■ **Entries with scene source code**:
++++++++++++++++++++

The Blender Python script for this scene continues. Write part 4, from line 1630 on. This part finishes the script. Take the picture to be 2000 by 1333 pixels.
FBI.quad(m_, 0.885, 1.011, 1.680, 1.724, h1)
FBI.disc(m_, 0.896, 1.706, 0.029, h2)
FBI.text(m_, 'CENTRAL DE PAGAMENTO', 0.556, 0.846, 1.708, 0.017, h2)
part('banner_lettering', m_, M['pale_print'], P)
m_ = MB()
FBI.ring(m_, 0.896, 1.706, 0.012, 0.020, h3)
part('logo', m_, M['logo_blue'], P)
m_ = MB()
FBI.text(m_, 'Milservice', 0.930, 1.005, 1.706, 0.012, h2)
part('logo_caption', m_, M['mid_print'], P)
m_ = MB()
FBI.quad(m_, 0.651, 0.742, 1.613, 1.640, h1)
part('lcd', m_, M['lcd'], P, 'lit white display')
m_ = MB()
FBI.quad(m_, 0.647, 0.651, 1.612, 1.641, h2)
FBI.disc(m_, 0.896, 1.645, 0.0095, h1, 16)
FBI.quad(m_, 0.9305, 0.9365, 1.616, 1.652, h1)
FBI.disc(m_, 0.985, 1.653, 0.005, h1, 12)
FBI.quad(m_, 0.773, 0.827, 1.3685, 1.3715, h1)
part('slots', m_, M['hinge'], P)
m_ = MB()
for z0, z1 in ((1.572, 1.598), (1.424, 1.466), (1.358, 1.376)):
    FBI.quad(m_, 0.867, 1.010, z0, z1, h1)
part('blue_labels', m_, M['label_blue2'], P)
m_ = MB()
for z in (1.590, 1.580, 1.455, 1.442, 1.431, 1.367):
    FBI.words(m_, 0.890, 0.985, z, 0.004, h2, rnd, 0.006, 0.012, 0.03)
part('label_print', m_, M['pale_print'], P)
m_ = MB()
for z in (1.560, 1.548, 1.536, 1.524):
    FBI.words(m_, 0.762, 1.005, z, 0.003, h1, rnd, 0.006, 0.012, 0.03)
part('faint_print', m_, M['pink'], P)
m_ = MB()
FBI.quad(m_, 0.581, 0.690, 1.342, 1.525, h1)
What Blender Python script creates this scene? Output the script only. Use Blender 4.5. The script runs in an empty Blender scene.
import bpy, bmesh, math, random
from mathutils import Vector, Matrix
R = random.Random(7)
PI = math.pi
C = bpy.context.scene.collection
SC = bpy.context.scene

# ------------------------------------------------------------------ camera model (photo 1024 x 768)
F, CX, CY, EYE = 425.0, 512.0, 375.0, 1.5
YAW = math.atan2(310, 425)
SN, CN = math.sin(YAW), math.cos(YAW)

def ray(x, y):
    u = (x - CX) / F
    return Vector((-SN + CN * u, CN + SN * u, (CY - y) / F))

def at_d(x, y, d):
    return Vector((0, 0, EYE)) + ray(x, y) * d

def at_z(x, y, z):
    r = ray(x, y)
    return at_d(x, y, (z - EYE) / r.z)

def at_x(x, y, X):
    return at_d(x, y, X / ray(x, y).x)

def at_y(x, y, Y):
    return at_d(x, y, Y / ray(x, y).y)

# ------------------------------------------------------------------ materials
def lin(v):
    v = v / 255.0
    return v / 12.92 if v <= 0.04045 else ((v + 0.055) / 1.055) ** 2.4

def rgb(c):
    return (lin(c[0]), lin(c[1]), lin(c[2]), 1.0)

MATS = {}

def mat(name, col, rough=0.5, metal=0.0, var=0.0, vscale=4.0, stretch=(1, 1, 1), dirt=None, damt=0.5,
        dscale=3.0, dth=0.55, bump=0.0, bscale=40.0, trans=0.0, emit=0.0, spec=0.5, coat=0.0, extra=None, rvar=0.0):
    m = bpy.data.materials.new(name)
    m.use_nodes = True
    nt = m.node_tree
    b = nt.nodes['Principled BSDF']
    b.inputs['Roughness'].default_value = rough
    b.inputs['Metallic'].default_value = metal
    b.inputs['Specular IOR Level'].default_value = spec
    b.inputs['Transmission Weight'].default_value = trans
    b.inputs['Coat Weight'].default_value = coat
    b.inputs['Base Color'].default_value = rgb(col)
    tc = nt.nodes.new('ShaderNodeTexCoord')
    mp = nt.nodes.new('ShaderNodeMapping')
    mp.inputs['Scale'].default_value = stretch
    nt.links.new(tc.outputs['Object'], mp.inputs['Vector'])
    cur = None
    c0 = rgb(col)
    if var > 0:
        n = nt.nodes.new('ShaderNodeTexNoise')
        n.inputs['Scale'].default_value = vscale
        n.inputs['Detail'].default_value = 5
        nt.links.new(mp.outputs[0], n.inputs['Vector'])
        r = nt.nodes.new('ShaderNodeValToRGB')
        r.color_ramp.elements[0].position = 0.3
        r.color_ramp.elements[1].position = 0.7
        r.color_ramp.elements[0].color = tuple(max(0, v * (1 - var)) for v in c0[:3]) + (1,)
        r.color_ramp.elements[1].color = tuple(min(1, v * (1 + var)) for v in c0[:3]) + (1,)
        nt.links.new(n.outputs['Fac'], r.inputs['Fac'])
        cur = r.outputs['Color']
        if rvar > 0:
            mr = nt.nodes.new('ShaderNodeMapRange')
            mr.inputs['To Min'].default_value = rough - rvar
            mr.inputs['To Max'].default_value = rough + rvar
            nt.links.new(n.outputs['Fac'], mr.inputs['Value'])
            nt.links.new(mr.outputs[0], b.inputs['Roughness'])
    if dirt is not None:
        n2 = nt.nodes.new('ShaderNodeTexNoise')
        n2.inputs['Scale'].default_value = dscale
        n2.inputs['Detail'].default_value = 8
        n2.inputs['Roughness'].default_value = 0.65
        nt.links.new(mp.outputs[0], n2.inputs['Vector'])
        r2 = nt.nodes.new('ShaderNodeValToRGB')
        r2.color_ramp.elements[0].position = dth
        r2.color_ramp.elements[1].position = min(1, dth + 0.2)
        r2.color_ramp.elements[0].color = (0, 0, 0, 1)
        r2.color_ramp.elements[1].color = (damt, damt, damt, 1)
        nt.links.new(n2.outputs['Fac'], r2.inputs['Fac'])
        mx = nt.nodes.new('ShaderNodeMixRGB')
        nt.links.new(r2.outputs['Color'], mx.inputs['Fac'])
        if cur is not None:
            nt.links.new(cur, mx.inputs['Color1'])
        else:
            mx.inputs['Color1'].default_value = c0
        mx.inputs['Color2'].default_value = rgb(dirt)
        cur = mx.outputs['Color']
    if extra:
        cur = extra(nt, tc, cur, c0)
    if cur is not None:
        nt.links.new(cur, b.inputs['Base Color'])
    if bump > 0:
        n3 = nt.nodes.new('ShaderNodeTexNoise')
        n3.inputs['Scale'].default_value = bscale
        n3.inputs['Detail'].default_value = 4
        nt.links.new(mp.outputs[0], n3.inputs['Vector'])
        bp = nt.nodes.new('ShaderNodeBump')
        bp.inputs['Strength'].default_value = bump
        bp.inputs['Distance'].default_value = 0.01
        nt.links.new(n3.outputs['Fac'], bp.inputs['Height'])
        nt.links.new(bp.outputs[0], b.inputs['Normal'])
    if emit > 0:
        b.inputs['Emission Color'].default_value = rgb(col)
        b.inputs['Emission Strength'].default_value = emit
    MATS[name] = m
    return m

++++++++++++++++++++

■ **Exercise directions**:
Using the material above, copy every line in which the string "Blender" occurs.

■ **Complete output**:
The Blender Python script for this scene continues. Write part 4, from line 1630 on. This part finishes the script. Take the picture to be 2000 by 1333 pixels.
What Blender Python script creates this scene? Output the script only. Use Blender 4.5. The script runs in an empty Blender scene.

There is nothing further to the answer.